Mr Romney did not mention the crippling restrictions that Israel imposes on Palestinian trade and movement. The reaction by Palestinian leaders was swift and pointed, as Mr Romney continued to make missteps on a three-country trip designed to bolster his foreign-policy credentials while challenging Barack Obama, the US president.

"It is a racist statement and this man doesn't realise that the Palestinian economy cannot reach its potential because there is an Israeli occupation," said Saeb Erekat, the chief Palestinian negotiator.

"It seems to me this man lacks information, knowledge, vision and understanding of this region and its people," Mr Erekat said. "He also lacks knowledge about the Israelis themselves. I have not heard any Israeli official speak about cultural superiority."

Mr Romney later said his quotes were mischaracterised.

The economic disparity between the Israelis and the Palestinians is actually much greater than Mr Romney stated. Israel had a per-capita gross domestic product of about $31,000 last year, while the West Bank and Gaza had a per capita GDP of just more than US$1,500, according to the World Bank.

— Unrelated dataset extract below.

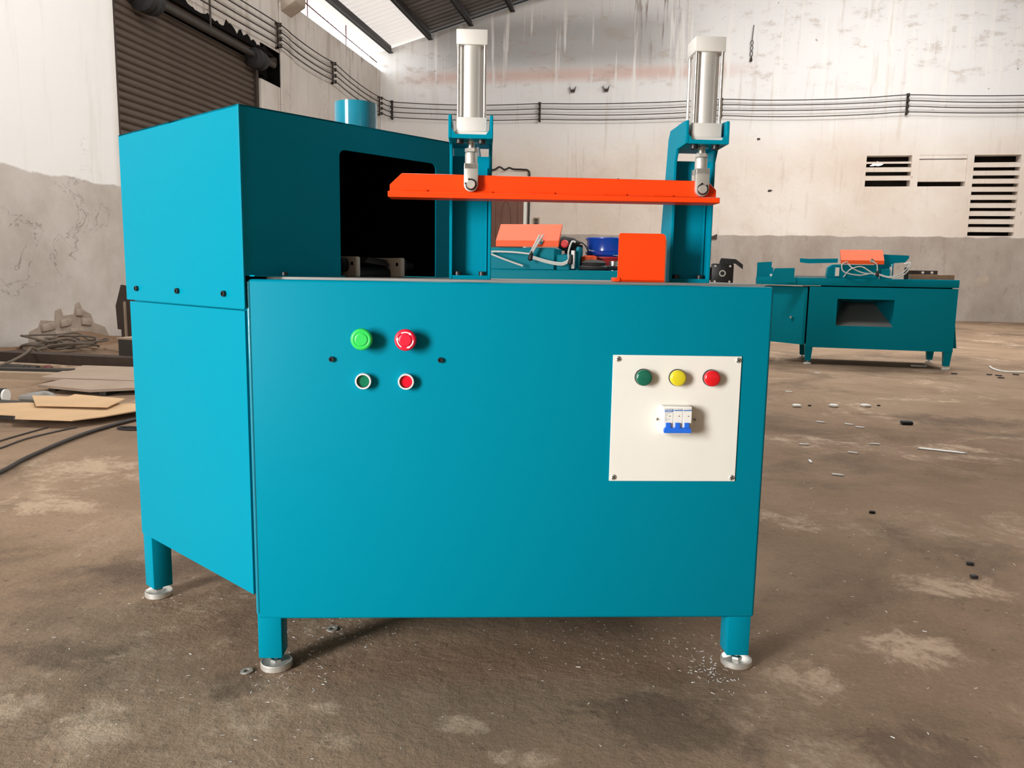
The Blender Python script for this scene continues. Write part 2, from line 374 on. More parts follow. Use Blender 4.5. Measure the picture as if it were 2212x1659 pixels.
# dark lean-to behind the louvres, its back board broken where daylight shows
bb = bmesh.new()
outer = [(4.5, 1.3), (8.4, 1.3), (8.4, 3.75), (4.5, 3.75)]
hole = [(5.19,3.255),(5.23,3.275),(5.27,3.33),(5.34,3.345),(5.40,3.30),(5.45,3.285),(5.40,3.262),(5.35,3.25),(5.30,3.262),(5.24,3.25)]
hole = [((x-5.3)*1.05+5.36, z) for x, z in hole]
for lp in (outer, hole):
    vs = [bb.verts.new((x, YB+.9, z)) for x, z in lp]
    for i in range(len(vs)): bb.edges.new((vs[i], vs[(i+1)%len(vs)]))
bmesh.ops.triangle_fill(bb, edges=bb.edges[:], use_beauty=True)
me = bpy.data.meshes.new('wall_lean_to'); bb.to_mesh(me); bb.free(); me.materials.append(RUST)
lt = obj('wall_lean_to', me); struct(lt)
m = MB(); m.box(4.45, 8.45, YB+.25, YB+1.0, 3.75, 3.8); m.box(4.45, 8.45, YB+.25, YB+1.0, 1.25, 1.3); m.box(4.4, 4.5, YB+.25, YB+1.0, 1.25, 3.8); m.box(8.4, 8.5, YB+.25, YB+1.0, 1.25, 3.8)
m.build('lean_to_frame', RUST, lt)

# left wall with the shutter opening and the broken-out notch
SH = (7.14, 10.62, .36, 4.3)
mb = wall_with_holes(YF-.25, YB, 0, 5.3, [SH, (10.62, 11.32, 3.83, 4.38)], XL-.25, XL, 'x')
wl = weld(mb, 'wall_left', PLL); struct(wl)
MB().box(XL, XL+.035, 11.27, 11.75, 0, 5.3).build('pilaster', PLL, wl, .01, 1)
mb = MB()                # near-black pieces painting the shade of broken plaster voids and the notch
edge = [(7.4+i*.06, 4.305+.02*math.sin(i*.7)+max(0, random.uniform(-.05, .05))+(.06*abs(math.sin(i*.9)) if 36 < i < 54 else 0)) for i in range(62)]
mb.prism([(7.4,4.25)]+edge+[(11.06,4.25)], 'x', XL-.1, XL+.006)
for y, z, w, d in ((7.0+.14,4.25,4.2,.05),): mb.box(XL-.26, XL-.005, 7.14, 10.62, 4.28, 4.3)
mb.box(XL-.26, XL-.002, 10.62, 11.32, 3.83, 3.84); mb.box(XL-.26, XL-.002, 10.62, 11.32, 4.37, 4.38); mb.box(XL-.26, XL-.002, 11.31, 11.32, 3.83, 4.38); mb.box(XL-.26, XL-.24, 10.62, 11.32, 3.83, 4.38)
mb.build('broken_edge_shade', SHADOWBOX, wl)
bw = MB().prism([(5.55,0),(5.58,.16),(5.7,.2),(5.74,.27),(5.93,.25),(5.95,.36),(6.03,.38),(6.06,.3),(6.22,.31),(6.25,.42),(6.31,.44),(6.36,.35),(6.48,.3),(6.52,.2),(6.7,.14),(6.78,0)], 'x', XL-.02, XL+.006).build('bare_brickwork', BRICK, wl)
for (y, z, w) in ((5.83,.2,.2),(6.08,.23,.17),(6.3,.33,.11),(6.4,.22,.16),(5.75,.09,.2),(6.0,.1,.18),(6.24,.12,.2)):   # bricks laid bare where the plaster fell off
    b_ = MB().prism([(-w/2,-.04),(w/2*.9,-.045),(w/2,.02),(w*.3,.04),(-w*.2,.032),(-w*.48,.038)], 'x', -.02, .02).build('bare_brick', BRICK, wl, .01, 2)
    b_.location = (XL+.008, y, z); b_.rotation_euler = (random.uniform(-.15,.15), 0, random.uniform(-.1,.1))
hs = MB(); hs.box(XL-.75, XL-.7, 7.05, 11.4, 3.5, 4.5); hs.box(XL-.75, XL-.25, 7.05, 11.4, 4.45, 4.5); hs.box(XL-.75, XL-.25, 7.0, 7.05, 3.5, 4.5); hs.box(XL-.75, XL-.25, 11.35, 11.4, 3.5, 4.5); hs.box(XL-.75, XL-.25, 10.66, 11.4, 3.5, 3.55); hs.box(XL-.75, XL-.25, 10.62, 10.66, 3.5, 3.85)
trim_or_light_block = hs.build('shutter_light_block', SHADOWBOX); struct(trim_or_light_block);  # added dark box keeps the white sky out behind the shutter
MB().prism([(XL,5.03),(XL+.3,5.2),(XL+.3,5.55),(XL,5.55)], 'y', 11.3, 11.68).build('trim_or_light_block_2', CONC, None, .01, 1); struct(bpy.data.objects['trim_or_light_block_2'])

wf = weld(wall_with_holes(XL-.25, XR+.25, 0, 5.3, [(-2.85, -1.75, 0, 2.5)], YF-.25, YF, 'y').prism(gab, 'y', YF-.25, YF), 'wall_front', PLP); struct(wf)
wr = weld(wall_with_holes(YF, YB, 0, 5.3, [], XR, XR+.25, 'x'), 'wall_right', PLP); struct(wr)

# roof: corrugated sheets over black purlins
ce = obj('ceiling', None); ce.empty_display_size = .1; struct(ce)
def sheet_mesh(x0, x1, name):
    m = MB(); prof = []
    for k in range(5):
        o = k*.2; prof += [(o,0),(o+.11,0),(o+.13,.035),(o+.17,.035),(o+.19,0)]
    prof.append((1.0, 0)); n = len(prof); vs = [(x, y, roof_z(x)+.0+h) for x in (x0, x1) for y, h in prof]
    return m.add(vs, [(i, i+1, n+i+1, n+i) for i in range(n-1)]).mesh(name, ROOFM)
sk = sheet_mesh(-5.78, -4.36, 'clear_roof_sheet'); sk.materials.clear(); sk.materials.append(CLEAR)
sl = sheet_mesh(-4.4, 3.5, 'roof_sheet'); sr = sheet_mesh(3.5, 13.4, 'roof_sheet')
for k in range(21):
    for me in (sk, sl, sr): obj(me.name.split('.')[0], me, ce).location = (0, YF-.3+k*1.0, .06)
pm = MB(); pm.box(-.03, .03, YF, YB-.002, -.16, -.005); pm.box(-.03, .07, YF, YB-.002, -.16, -.14); pm = pm.mesh('purlin', PURL)
for k in range(17):
    x = -5.27+k*.92
    if x > 12: break
    p = obj('purlin', pm, ce); p.location = (x, 0, roof_z(x)+.055)
for cx_, cy_, cz_, sx_, sy_, tl in ((3.5,10.2,7.54,4.2,2.2,0), (6.6,8.6,7.06,1.0,10.0,R(15)), (-2.2,4.6,6.36,1.0,5.0,R(-15))):   # frosted skylight panels
    p = MB().box(-sx_/2-.05, sx_/2+.05, -sy_/2-.05, sy_/2+.05, 0, .02).build('skylight_panel', CLEAR, ce); p.location = (cx_, cy_, cz_); p.rotation_euler = (0, tl, 0)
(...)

"What this man is doing here is just promoting extremism, violence and hatred, and this is absolutely unacceptable," Mr Erekat said. "His statements are just rewarding the occupation and aggression."

Nabil Abu Rdeineh, a top aide to the Palestinian Authority president, Mahmoud Abbas, said Mr Romney's statements were unhelpful.

The Palestine Liberation Organisation secretary general, Yasser Abed Rabbo, said: "American policymakers must abandon hypocrisy and stop attempting to gain votes at the expense of the Palestinian people's rights."